About 1950, Tolkien began to make a revision of the Lay of Leithian left unfinished nearly twenty years before, and a full prose version closely related to the revision. This work included a revision of the story of Gorlim, in which his treachery is less deep and deliberate. Tolkien also told the story of Beren and Lúthien in short in the *Grey Annals (c. 1951, see *Annals of Beleriand), adding a few details such as descriptions of the refuge of Barahir and his men.
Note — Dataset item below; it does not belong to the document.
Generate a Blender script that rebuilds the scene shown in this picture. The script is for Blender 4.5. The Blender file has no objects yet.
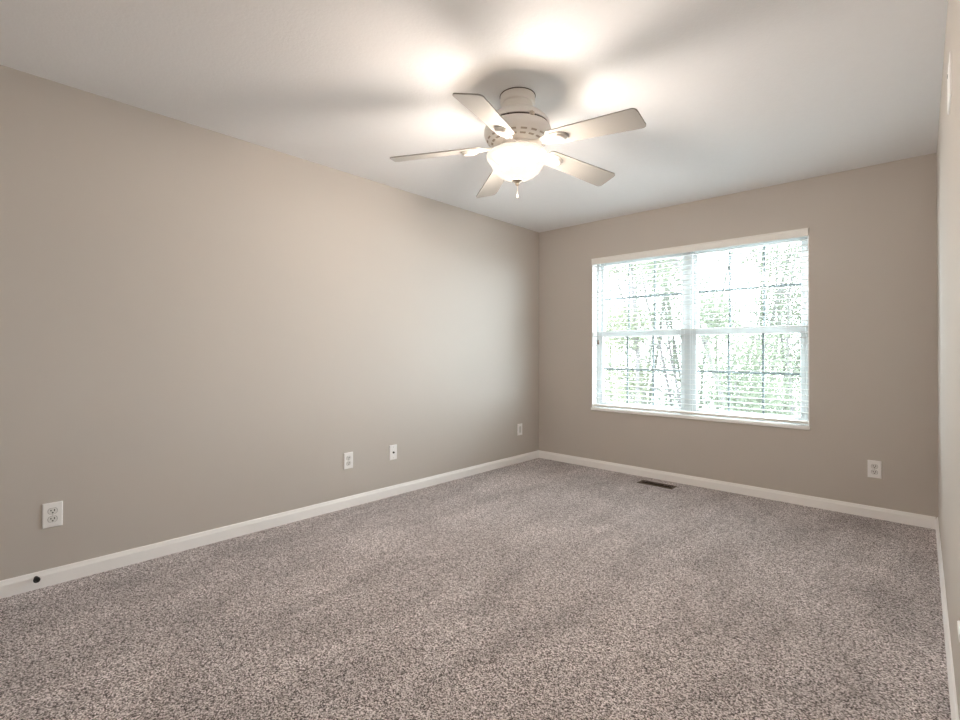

The chapter ‘Of Beren and Lúthien’ in The Silmarillion was based for the most part on the texts of the Quenta Silmarillion of the 1930s, mainly on a rejected first fair copy as far as the point where Felagund gives the crown of Nargothrond to Orodreth, but with some elements from the complete fair copy which was the source for the rest of the chapter. Christopher Tolkien also took from the Grey Annals a short passage describing Barahir’s refuge, and several short phrases which elucidated points of importance. He took the account of Gorlim’s treachery from the revision of c. 1950, and inserted thirty-two lines from the Lay of Leithian describing the contest between Felagund and Sauron (covered in only one sentence in the Quenta Silmarillion). See further, discussion in *The Lost Road and Other Writings, pp. 295–306; The Lays of Beleriand, p. 196; and *The Peoples of Middle-earth, pp. 318 and 369, and p. 372, n. 8.

Compare Christopher Tolkien’s compilation of texts for the story in the volume *Beren and Lúthien (2017).